Как одни граждане отказываются от военной службы, обосновывая отказ своей верой, так другие граждане заявляют не о вере, а об убеждениях. Человек может быть верующим, например, мусульманином, и не ощущать религиозных препятствий прохождению военной службы. Но при этом он может все же считать такую службу для себя неприемлемой, но не по религиозным, а, например, по политическим мотивам. В таком случае его отказ мотивирован не вероисповеданием, а убеждениями.
Убеждения могут быть миротворческие, философские, морально-этические, политические, правовые либо иметь взаимодополняющее, комплексное содержание. Естественно, что, ссылаясь на убеждения, человек может быть вовсе неверующим, даже воинствующим атеистом. Вопрос о религии для убежденного противника военной службы вообще может не стоять.

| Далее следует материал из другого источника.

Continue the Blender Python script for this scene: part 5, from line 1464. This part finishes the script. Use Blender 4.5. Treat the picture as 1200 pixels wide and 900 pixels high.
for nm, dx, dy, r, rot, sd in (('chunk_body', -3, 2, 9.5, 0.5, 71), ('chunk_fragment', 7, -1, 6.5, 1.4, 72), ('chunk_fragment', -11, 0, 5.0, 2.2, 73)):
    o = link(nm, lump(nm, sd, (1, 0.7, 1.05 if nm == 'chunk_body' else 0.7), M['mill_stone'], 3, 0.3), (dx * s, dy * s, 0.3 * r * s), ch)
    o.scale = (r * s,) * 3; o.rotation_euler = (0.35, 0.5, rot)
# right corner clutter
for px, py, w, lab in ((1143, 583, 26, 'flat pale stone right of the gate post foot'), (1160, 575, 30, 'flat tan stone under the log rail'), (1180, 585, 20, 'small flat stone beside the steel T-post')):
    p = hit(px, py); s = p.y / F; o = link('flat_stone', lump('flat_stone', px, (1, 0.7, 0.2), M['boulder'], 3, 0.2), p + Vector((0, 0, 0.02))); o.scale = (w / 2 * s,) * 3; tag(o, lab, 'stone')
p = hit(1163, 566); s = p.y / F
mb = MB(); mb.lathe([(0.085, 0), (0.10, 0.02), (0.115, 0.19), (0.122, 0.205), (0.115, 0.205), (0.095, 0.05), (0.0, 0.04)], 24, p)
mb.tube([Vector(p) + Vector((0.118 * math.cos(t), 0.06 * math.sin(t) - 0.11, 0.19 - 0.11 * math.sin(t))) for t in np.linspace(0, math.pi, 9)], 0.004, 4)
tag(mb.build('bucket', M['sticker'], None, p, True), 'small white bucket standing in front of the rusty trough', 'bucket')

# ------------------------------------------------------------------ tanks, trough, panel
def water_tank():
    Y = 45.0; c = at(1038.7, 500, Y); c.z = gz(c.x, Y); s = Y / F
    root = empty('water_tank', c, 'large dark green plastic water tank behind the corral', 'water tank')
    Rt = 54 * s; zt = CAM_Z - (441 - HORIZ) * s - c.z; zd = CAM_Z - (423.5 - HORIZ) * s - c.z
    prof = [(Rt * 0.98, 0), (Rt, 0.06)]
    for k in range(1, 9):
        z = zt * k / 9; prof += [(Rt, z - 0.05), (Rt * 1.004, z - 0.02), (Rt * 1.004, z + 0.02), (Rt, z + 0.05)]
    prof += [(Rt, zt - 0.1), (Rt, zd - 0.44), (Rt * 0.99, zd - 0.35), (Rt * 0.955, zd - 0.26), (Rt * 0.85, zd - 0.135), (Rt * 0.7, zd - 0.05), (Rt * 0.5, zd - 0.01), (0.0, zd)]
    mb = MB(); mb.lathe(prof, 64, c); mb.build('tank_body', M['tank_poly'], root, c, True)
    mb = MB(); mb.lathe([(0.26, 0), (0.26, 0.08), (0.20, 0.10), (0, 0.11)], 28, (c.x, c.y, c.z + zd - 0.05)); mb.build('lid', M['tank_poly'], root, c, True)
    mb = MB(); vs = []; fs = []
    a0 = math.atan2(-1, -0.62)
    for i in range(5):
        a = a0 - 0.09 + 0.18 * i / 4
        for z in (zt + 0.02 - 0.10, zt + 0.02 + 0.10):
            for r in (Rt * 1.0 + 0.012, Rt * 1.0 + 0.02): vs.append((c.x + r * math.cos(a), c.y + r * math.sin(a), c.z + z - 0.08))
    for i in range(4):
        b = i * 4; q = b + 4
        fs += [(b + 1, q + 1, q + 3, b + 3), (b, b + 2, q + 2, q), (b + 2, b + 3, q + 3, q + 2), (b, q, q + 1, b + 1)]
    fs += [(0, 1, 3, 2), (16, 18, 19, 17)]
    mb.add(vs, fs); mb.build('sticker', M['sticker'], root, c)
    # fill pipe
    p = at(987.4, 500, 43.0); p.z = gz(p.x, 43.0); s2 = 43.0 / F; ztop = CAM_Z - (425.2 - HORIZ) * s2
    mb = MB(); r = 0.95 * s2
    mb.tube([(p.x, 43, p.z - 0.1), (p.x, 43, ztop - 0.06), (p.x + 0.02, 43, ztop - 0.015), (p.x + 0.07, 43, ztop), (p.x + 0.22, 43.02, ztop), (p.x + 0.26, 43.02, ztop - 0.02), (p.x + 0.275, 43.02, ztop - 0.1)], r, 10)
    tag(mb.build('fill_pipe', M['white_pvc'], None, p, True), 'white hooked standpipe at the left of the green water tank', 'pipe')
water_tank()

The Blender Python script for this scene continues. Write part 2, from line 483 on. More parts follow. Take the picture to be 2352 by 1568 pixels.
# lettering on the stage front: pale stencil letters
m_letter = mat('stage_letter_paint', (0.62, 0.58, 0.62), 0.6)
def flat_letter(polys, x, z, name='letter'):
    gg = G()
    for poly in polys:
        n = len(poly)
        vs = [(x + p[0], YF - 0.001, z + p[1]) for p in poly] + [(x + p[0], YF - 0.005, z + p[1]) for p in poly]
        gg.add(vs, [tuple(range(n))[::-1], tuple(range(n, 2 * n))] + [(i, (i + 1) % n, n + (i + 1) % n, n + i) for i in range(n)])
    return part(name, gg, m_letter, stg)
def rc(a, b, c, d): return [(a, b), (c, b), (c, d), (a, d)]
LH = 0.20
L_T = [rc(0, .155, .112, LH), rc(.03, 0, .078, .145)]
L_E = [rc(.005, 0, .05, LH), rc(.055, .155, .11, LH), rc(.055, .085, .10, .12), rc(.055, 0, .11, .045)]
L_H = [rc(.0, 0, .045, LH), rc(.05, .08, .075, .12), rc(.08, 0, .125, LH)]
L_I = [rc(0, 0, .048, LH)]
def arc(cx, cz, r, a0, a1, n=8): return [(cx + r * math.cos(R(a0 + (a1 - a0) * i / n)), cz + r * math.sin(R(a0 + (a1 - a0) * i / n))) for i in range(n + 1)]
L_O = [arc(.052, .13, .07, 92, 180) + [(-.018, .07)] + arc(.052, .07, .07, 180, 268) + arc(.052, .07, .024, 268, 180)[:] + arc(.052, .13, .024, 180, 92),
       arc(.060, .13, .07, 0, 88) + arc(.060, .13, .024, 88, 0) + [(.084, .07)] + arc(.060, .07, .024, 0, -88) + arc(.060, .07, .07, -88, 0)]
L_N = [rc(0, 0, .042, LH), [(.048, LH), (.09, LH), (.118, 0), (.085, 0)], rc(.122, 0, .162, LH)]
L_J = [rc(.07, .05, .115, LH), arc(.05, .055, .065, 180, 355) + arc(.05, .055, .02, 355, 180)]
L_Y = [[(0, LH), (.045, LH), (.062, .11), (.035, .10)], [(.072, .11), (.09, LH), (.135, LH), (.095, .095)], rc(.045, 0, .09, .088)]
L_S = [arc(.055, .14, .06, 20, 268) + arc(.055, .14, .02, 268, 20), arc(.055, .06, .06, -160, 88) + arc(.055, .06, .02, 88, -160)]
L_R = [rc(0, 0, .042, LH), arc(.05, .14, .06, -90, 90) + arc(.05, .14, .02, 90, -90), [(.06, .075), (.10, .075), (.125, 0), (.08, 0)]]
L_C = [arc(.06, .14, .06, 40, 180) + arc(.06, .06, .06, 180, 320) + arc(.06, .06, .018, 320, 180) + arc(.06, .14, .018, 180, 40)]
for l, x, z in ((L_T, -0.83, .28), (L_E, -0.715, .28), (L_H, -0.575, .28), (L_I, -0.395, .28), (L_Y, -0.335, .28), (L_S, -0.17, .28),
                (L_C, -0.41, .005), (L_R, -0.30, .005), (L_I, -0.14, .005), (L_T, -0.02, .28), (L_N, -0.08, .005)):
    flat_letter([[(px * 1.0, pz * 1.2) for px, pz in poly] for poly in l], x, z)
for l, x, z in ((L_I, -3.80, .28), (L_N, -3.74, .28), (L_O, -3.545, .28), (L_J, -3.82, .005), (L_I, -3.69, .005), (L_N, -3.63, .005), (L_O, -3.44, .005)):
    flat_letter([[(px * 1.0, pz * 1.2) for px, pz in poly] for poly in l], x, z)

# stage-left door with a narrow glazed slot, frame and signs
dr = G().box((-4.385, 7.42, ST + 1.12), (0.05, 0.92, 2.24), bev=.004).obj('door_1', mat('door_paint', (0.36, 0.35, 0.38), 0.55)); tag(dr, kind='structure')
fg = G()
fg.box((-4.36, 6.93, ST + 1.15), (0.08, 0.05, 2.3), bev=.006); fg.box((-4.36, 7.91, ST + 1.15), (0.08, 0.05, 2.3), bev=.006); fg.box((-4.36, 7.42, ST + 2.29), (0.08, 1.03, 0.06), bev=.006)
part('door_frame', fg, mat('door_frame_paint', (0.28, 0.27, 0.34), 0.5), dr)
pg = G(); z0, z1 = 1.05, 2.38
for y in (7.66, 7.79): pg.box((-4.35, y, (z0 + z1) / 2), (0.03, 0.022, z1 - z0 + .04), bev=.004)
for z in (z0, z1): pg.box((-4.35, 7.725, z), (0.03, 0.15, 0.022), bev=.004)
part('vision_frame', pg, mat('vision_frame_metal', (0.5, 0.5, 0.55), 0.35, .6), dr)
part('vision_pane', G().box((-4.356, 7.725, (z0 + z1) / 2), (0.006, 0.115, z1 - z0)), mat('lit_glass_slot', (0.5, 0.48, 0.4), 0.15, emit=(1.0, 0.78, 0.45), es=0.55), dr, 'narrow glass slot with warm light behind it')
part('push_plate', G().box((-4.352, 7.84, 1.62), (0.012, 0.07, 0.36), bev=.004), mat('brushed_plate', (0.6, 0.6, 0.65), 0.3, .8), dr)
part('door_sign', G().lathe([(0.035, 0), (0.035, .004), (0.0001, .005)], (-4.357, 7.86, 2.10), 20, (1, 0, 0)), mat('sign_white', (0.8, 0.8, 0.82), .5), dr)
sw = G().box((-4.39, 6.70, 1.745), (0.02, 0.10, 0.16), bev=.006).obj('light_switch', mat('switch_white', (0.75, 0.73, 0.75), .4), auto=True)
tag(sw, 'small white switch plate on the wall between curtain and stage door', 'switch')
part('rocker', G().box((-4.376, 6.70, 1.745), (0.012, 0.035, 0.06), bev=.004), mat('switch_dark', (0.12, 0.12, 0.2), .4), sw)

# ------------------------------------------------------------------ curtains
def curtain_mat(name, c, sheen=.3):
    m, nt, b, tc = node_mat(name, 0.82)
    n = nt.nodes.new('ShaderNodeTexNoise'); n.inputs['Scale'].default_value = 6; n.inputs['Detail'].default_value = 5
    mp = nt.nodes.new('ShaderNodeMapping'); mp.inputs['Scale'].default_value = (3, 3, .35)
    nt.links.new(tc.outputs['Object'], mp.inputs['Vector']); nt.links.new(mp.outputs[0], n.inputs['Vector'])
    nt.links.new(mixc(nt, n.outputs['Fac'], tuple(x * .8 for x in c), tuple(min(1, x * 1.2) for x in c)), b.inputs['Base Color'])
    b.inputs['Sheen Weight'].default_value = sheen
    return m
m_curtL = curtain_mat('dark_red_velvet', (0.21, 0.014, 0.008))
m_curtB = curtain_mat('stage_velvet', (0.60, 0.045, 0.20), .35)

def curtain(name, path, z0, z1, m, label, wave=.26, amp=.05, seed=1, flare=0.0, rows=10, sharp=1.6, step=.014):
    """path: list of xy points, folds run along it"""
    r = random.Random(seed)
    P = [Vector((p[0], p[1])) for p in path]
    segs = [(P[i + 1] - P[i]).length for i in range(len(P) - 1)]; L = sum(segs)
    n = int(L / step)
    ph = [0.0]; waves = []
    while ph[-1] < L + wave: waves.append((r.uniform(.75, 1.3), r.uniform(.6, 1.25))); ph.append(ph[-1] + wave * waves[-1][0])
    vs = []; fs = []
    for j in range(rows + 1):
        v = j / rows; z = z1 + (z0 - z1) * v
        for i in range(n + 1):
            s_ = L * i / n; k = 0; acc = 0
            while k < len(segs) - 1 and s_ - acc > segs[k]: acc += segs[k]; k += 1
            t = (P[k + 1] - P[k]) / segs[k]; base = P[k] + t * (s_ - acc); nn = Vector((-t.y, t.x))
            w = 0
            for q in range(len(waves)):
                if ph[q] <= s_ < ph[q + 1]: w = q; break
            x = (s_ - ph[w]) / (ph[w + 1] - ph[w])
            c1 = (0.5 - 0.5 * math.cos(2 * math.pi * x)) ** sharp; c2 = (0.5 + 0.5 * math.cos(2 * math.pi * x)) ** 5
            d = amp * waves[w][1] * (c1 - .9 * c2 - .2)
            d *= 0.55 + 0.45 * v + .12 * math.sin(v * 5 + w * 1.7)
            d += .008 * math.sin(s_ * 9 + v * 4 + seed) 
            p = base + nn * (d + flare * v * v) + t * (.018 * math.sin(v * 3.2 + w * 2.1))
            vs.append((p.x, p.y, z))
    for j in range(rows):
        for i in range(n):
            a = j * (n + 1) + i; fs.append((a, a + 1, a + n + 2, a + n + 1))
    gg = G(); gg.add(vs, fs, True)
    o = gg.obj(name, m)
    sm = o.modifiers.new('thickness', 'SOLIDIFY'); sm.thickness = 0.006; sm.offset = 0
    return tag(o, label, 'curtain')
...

Убеждения — дело индивидуальное. Их не выбирают, как круиз с полным пансионом. но пусть упрощенно и схематично, можно систематизировать идеи, служащие основой убеждений, вступающих в противоречие с военной службой.
Прежде всего, это, конечно, пацифистские убеждения — философия миротворчества. В таком случае, обосновывая отказ от военной службы, человек прямо или опосредованно следует учению о ненасилии Льва Николаевича Толстого и Махатмы Ганди, — великих мыслителей и учителей пацифизма.
Проповедуя ненасилие, Ганди не только не выступал апологетом какой-либо религиозной системы, но отстаивал надрелигиозные (хотя и укорененные в индуистской традиции) принципы жизни — как индивидуальной, так и социально-политической. С насилием нельзя бороться насилием, — утверждал он, — оно порождает лишь новые кровавые конфликты.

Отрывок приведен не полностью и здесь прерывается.